▸ Work to complete: Can you output the material exactly as written, minus any pictures it holds?

▸ Data excerpt:
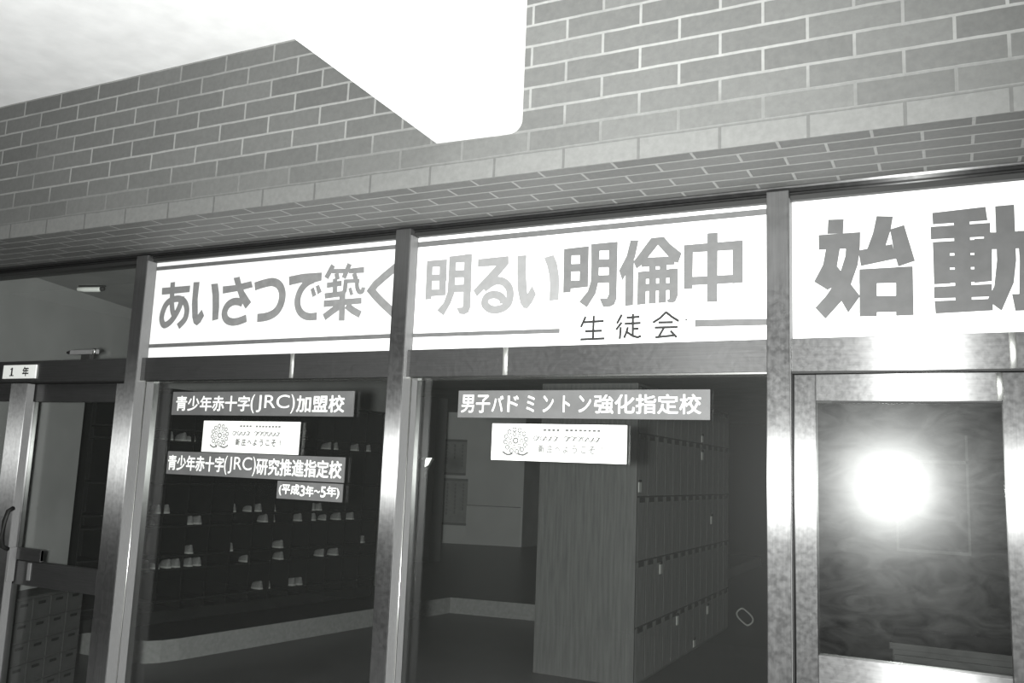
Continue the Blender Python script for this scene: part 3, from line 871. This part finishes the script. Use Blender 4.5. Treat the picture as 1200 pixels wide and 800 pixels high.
# ---- white cards with a flower wreath
def card(x0, x1, z0, z1, shade, shade2, label):
    t = tag(empty('welcome_card', ((x0 + x1) / 2, 3.034, z0)), label, 'sign')
    onto(bx('board', (x0, x1, 3.032, 3.042, z0, z1), 'card', None, 0.001), t)
    W, H = x1 - x0, z1 - z0
    y = 3.0308
    bm = new_bm()
    rnd = random.Random(5)
    cx, cz, R = x0 + 0.19 * W, z0 + 0.54 * H, 0.30 * H

    def blob(x, z, r, k=7):
        bm.faces.new([bm.verts.new((x + r * (0.75 + 0.4 * rnd.random()) * math.cos(2 * math.pi * i / k), y, z + r * (0.75 + 0.4 * rnd.random()) * math.sin(2 * math.pi * i / k))) for i in range(k)])

    def ring(x, z, r, w, k=12, a0=0.0, a1=2 * math.pi, sq=1.0):
        pts = [(x + r * math.cos(a0 + (a1 - a0) * i / k), z + sq * r * math.sin(a0 + (a1 - a0) * i / k)) for i in range(k + 1)]
        ribbon(bm, pts, w, y)
    ring(cx, cz, 0.070 * H, 0.040 * H, 14)
    for i in range(12):                                   # round wreath of small open blossoms
        an = 2 * math.pi * i / 12 + 0.15
        ring(cx + R * 1.05 * math.cos(an), cz + R * 1.0 * math.sin(an), 0.056 * H, 0.032 * H, 9)
    for i in range(7):
        an = 2 * math.pi * i / 7
        ring(cx + R * 0.60 * math.cos(an), cz + R * 0.58 * math.sin(an), 0.046 * H, 0.026 * H, 8)
    for k in (-1, 1):                                     # two ribbon tails under the wreath
        ribbon(bm, smooth_line([(cx + k * R * 0.25, cz - R * 1.18), (cx + k * R * 0.8, cz - R * 1.28), (cx + k * R * 1.3, cz - R * 1.02)]), 0.05 * H, y)
    onto(flat('wreath', bm, shade), t)
    bm = new_bm()
    for i in range(13):                                   # the illegible small line
        if i in (4,):
            continue
        u = 0.40 + 0.033 * i
        quad(bm, [(x0 + u * W, z1 - 0.13 * H), (x0 + (u + 0.022) * W, z1 - 0.13 * H), (x0 + (u + 0.022) * W, z1 - 0.185 * H), (x0 + u * W, z1 - 0.19 * H)], y)
    xs = [0.345, 0.395, 0.44, 0.485] + [0.57, 0.615, 0.66, 0.705, 0.75, 0.79]
    for i, u in enumerate(xs):                            # the ornamental middle line, letters like loops
        ring(x0 + u * W, z0 + 0.615 * H, 0.065 * H, 0.026 * H, 10, 0.5 + i, 5.2 + i, 0.95)
        ribbon(bm, [(x0 + (u + 0.004) * W, z0 + 0.56 * H), (x0 + (u + 0.026) * W, z0 + 0.67 * H)], 0.036 * H, y)
    onto(flat('ornamental_line', bm, shade), t)
    bm = new_bm()
    for ch, u0, u1, v0, v1 in (('新', 0.365, 0.412, 0.23, 0.45), ('庄', 0.43, 0.475, 0.22, 0.45), ('へ', 0.49, 0.535, 0.27, 0.41), ('よ', 0.55, 0.59, 0.23, 0.45), ('う', 0.615, 0.655, 0.22, 0.45), ('こ', 0.68, 0.72, 0.24, 0.43), ('そ', 0.735, 0.785, 0.22, 0.45), ('!', 0.825, 0.835, 0.27, 0.44)):
        type_in(bm, ch, x0 + u0 * W, x0 + u1 * W, z0 + v0 * H, z0 + v1 * H, y, 0.0013)
    onto(flat('greeting_line', bm, shade2), t)
    for x in (x0 + 0.03, x1 - 0.03):
        onto(bx('spacer', (x - 0.008, x + 0.008, 3.042, 3.0498, (z0 + z1) / 2 - 0.008, (z0 + z1) / 2 + 0.008), 'gasket'), t)
    return t


card(-3.097, -2.537, 1.580, 1.722, 'print_dark', 'print_dark', 'small white card with dark flower wreath, between two grey plates')
card(-1.591, -1.046, 1.588, 1.727, 'print', 'print_mid', 'white card with faded flower wreath, alone under one grey plate before the lockers')

# ---- grade sign on the rail over the sliding door
t = tag(empty('grade_sign', (-4.35, 2.962, 1.923)), 'little white sign with black numeral and kanji on the rail over the sliding door', 'sign')
onto(bx('board', (-4.485, -4.222, 2.958, 2.9648, 1.923, 1.994), 'card', None, 0.001), t)
bm = new_bm()
for q in ([(-4.417, 1.938), (-4.405, 1.938), (-4.405, 1.980), (-4.417, 1.980)], [(-4.428, 1.936), (-4.394, 1.936), (-4.394, 1.941), (-4.428, 1.941)], [(-4.424, 1.974), (-4.405, 1.980), (-4.405, 1.976), (-4.424, 1.969)]):
    quad(bm, q, 2.9568)
type_in(bm, '年', -4.325, -4.275, 1.934, 1.984, 2.9568, 0.0016)
onto(flat('lettering', bm, 'ink'), t)

# ---- latch bar at the foot of the fanlight
t = tag(empty('window_latch', (-3.90, 2.99, 2.014)), 'metal latch bar on the rail at the foot of the plain fanlight', 'latch')
onto(bx('mount', (-3.925, -3.86, 2.985, 3.010, 2.0145, 2.046), 'dark', None, 0.002), t)
bm = new_bm()
box(bm, -4.005, -3.80, 2.978, 2.992, 2.043, 2.066, 0.004)
onto(finish('bar', bm, 'side'), t)
bm = new_bm()
tube(bm, [(-4.03, 2.985, 2.055), (-4.004, 2.985, 2.055)], [0.006, 0.012], 10)
onto(finish('tip', bm, 'gasket'), t)
bm = new_bm()
tube(bm, [(-3.815, 2.974, 2.040), (-3.815, 2.974, 2.070)], 0.008, 10)
onto(finish('pin', bm, 'chrome', None, True), t)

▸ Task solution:
Continue the Blender Python script for this scene: part 3, from line 871. This part finishes the script. Use Blender 4.5. Treat the picture as 1200 pixels wide and 800 pixels high.
# ---- white cards with a flower wreath
def card(x0, x1, z0, z1, shade, shade2, label):
    t = tag(empty('welcome_card', ((x0 + x1) / 2, 3.034, z0)), label, 'sign')
    onto(bx('board', (x0, x1, 3.032, 3.042, z0, z1), 'card', None, 0.001), t)
    W, H = x1 - x0, z1 - z0
    y = 3.0308
    bm = new_bm()
    rnd = random.Random(5)
    cx, cz, R = x0 + 0.19 * W, z0 + 0.54 * H, 0.30 * H

    def blob(x, z, r, k=7):
        bm.faces.new([bm.verts.new((x + r * (0.75 + 0.4 * rnd.random()) * math.cos(2 * math.pi * i / k), y, z + r * (0.75 + 0.4 * rnd.random()) * math.sin(2 * math.pi * i / k))) for i in range(k)])

    def ring(x, z, r, w, k=12, a0=0.0, a1=2 * math.pi, sq=1.0):
        pts = [(x + r * math.cos(a0 + (a1 - a0) * i / k), z + sq * r * math.sin(a0 + (a1 - a0) * i / k)) for i in range(k + 1)]
        ribbon(bm, pts, w, y)
    ring(cx, cz, 0.070 * H, 0.040 * H, 14)
    for i in range(12):                                   # round wreath of small open blossoms
        an = 2 * math.pi * i / 12 + 0.15
        ring(cx + R * 1.05 * math.cos(an), cz + R * 1.0 * math.sin(an), 0.056 * H, 0.032 * H, 9)
    for i in range(7):
        an = 2 * math.pi * i / 7
        ring(cx + R * 0.60 * math.cos(an), cz + R * 0.58 * math.sin(an), 0.046 * H, 0.026 * H, 8)
    for k in (-1, 1):                                     # two ribbon tails under the wreath
        ribbon(bm, smooth_line([(cx + k * R * 0.25, cz - R * 1.18), (cx + k * R * 0.8, cz - R * 1.28), (cx + k * R * 1.3, cz - R * 1.02)]), 0.05 * H, y)
    onto(flat('wreath', bm, shade), t)
    bm = new_bm()
    for i in range(13):                                   # the illegible small line
        if i in (4,):
            continue
        u = 0.40 + 0.033 * i
        quad(bm, [(x0 + u * W, z1 - 0.13 * H), (x0 + (u + 0.022) * W, z1 - 0.13 * H), (x0 + (u + 0.022) * W, z1 - 0.185 * H), (x0 + u * W, z1 - 0.19 * H)], y)
    xs = [0.345, 0.395, 0.44, 0.485] + [0.57, 0.615, 0.66, 0.705, 0.75, 0.79]
    for i, u in enumerate(xs):                            # the ornamental middle line, letters like loops
        ring(x0 + u * W, z0 + 0.615 * H, 0.065 * H, 0.026 * H, 10, 0.5 + i, 5.2 + i, 0.95)
        ribbon(bm, [(x0 + (u + 0.004) * W, z0 + 0.56 * H), (x0 + (u + 0.026) * W, z0 + 0.67 * H)], 0.036 * H, y)
    onto(flat('ornamental_line', bm, shade), t)
    bm = new_bm()
    for ch, u0, u1, v0, v1 in (('新', 0.365, 0.412, 0.23, 0.45), ('庄', 0.43, 0.475, 0.22, 0.45), ('へ', 0.49, 0.535, 0.27, 0.41), ('よ', 0.55, 0.59, 0.23, 0.45), ('う', 0.615, 0.655, 0.22, 0.45), ('こ', 0.68, 0.72, 0.24, 0.43), ('そ', 0.735, 0.785, 0.22, 0.45), ('!', 0.825, 0.835, 0.27, 0.44)):
        type_in(bm, ch, x0 + u0 * W, x0 + u1 * W, z0 + v0 * H, z0 + v1 * H, y, 0.0013)
    onto(flat('greeting_line', bm, shade2), t)
    for x in (x0 + 0.03, x1 - 0.03):
        onto(bx('spacer', (x - 0.008, x + 0.008, 3.042, 3.0498, (z0 + z1) / 2 - 0.008, (z0 + z1) / 2 + 0.008), 'gasket'), t)
    return t


card(-3.097, -2.537, 1.580, 1.722, 'print_dark', 'print_dark', 'small white card with dark flower wreath, between two grey plates')
card(-1.591, -1.046, 1.588, 1.727, 'print', 'print_mid', 'white card with faded flower wreath, alone under one grey plate before the lockers')

# ---- grade sign on the rail over the sliding door
t = tag(empty('grade_sign', (-4.35, 2.962, 1.923)), 'little white sign with black numeral and kanji on the rail over the sliding door', 'sign')
onto(bx('board', (-4.485, -4.222, 2.958, 2.9648, 1.923, 1.994), 'card', None, 0.001), t)
bm = new_bm()
for q in ([(-4.417, 1.938), (-4.405, 1.938), (-4.405, 1.980), (-4.417, 1.980)], [(-4.428, 1.936), (-4.394, 1.936), (-4.394, 1.941), (-4.428, 1.941)], [(-4.424, 1.974), (-4.405, 1.980), (-4.405, 1.976), (-4.424, 1.969)]):
    quad(bm, q, 2.9568)
type_in(bm, '年', -4.325, -4.275, 1.934, 1.984, 2.9568, 0.0016)
onto(flat('lettering', bm, 'ink'), t)

# ---- latch bar at the foot of the fanlight
t = tag(empty('window_latch', (-3.90, 2.99, 2.014)), 'metal latch bar on the rail at the foot of the plain fanlight', 'latch')
onto(bx('mount', (-3.925, -3.86, 2.985, 3.010, 2.0145, 2.046), 'dark', None, 0.002), t)
bm = new_bm()
box(bm, -4.005, -3.80, 2.978, 2.992, 2.043, 2.066, 0.004)
onto(finish('bar', bm, 'side'), t)
bm = new_bm()
tube(bm, [(-4.03, 2.985, 2.055), (-4.004, 2.985, 2.055)], [0.006, 0.012], 10)
onto(finish('tip', bm, 'gasket'), t)
bm = new_bm()
tube(bm, [(-3.815, 2.974, 2.040), (-3.815, 2.974, 2.070)], 0.008, 10)
onto(finish('pin', bm, 'chrome', None, True), t)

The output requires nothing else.